### [Aim of the exercise]
Set down all of the data exactly as it appears.

### [Data lines]
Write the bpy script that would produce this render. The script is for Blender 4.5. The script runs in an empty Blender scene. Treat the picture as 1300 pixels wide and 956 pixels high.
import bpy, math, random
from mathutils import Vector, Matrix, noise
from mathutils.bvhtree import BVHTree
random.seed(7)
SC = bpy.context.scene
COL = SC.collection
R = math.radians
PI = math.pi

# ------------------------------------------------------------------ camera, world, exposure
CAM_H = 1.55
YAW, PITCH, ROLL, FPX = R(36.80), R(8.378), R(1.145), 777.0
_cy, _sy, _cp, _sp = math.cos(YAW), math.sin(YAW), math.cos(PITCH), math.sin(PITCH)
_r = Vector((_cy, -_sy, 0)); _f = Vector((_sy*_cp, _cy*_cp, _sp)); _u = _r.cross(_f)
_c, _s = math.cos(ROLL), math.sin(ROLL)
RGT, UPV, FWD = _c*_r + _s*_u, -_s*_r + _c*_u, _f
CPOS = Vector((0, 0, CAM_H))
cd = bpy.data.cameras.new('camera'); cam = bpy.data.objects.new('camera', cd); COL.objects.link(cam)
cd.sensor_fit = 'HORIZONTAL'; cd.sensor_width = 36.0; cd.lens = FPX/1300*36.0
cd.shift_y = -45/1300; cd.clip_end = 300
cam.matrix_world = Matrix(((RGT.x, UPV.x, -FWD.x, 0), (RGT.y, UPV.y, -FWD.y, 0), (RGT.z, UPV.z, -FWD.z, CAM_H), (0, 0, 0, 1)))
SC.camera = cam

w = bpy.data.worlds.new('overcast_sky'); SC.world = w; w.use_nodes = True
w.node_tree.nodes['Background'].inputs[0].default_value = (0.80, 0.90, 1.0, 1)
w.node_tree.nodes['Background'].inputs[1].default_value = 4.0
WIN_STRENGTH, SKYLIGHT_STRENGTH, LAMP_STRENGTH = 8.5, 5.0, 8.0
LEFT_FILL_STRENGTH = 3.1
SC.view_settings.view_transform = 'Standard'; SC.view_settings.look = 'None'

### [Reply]
Write the bpy script that would produce this render. The script is for Blender 4.5. The script runs in an empty Blender scene. Treat the picture as 1300 pixels wide and 956 pixels high.
import bpy, math, random
from mathutils import Vector, Matrix, noise
from mathutils.bvhtree import BVHTree
random.seed(7)
SC = bpy.context.scene
COL = SC.collection
R = math.radians
PI = math.pi

# ------------------------------------------------------------------ camera, world, exposure
CAM_H = 1.55
YAW, PITCH, ROLL, FPX = R(36.80), R(8.378), R(1.145), 777.0
_cy, _sy, _cp, _sp = math.cos(YAW), math.sin(YAW), math.cos(PITCH), math.sin(PITCH)
_r = Vector((_cy, -_sy, 0)); _f = Vector((_sy*_cp, _cy*_cp, _sp)); _u = _r.cross(_f)
_c, _s = math.cos(ROLL), math.sin(ROLL)
RGT, UPV, FWD = _c*_r + _s*_u, -_s*_r + _c*_u, _f
CPOS = Vector((0, 0, CAM_H))
cd = bpy.data.cameras.new('camera'); cam = bpy.data.objects.new('camera', cd); COL.objects.link(cam)
cd.sensor_fit = 'HORIZONTAL'; cd.sensor_width = 36.0; cd.lens = FPX/1300*36.0
cd.shift_y = -45/1300; cd.clip_end = 300
cam.matrix_world = Matrix(((RGT.x, UPV.x, -FWD.x, 0), (RGT.y, UPV.y, -FWD.y, 0), (RGT.z, UPV.z, -FWD.z, CAM_H), (0, 0, 0, 1)))
SC.camera = cam

w = bpy.data.worlds.new('overcast_sky'); SC.world = w; w.use_nodes = True
w.node_tree.nodes['Background'].inputs[0].default_value = (0.80, 0.90, 1.0, 1)
w.node_tree.nodes['Background'].inputs[1].default_value = 4.0
WIN_STRENGTH, SKYLIGHT_STRENGTH, LAMP_STRENGTH = 8.5, 5.0, 8.0
LEFT_FILL_STRENGTH = 3.1
SC.view_settings.view_transform = 'Standard'; SC.view_settings.look = 'None'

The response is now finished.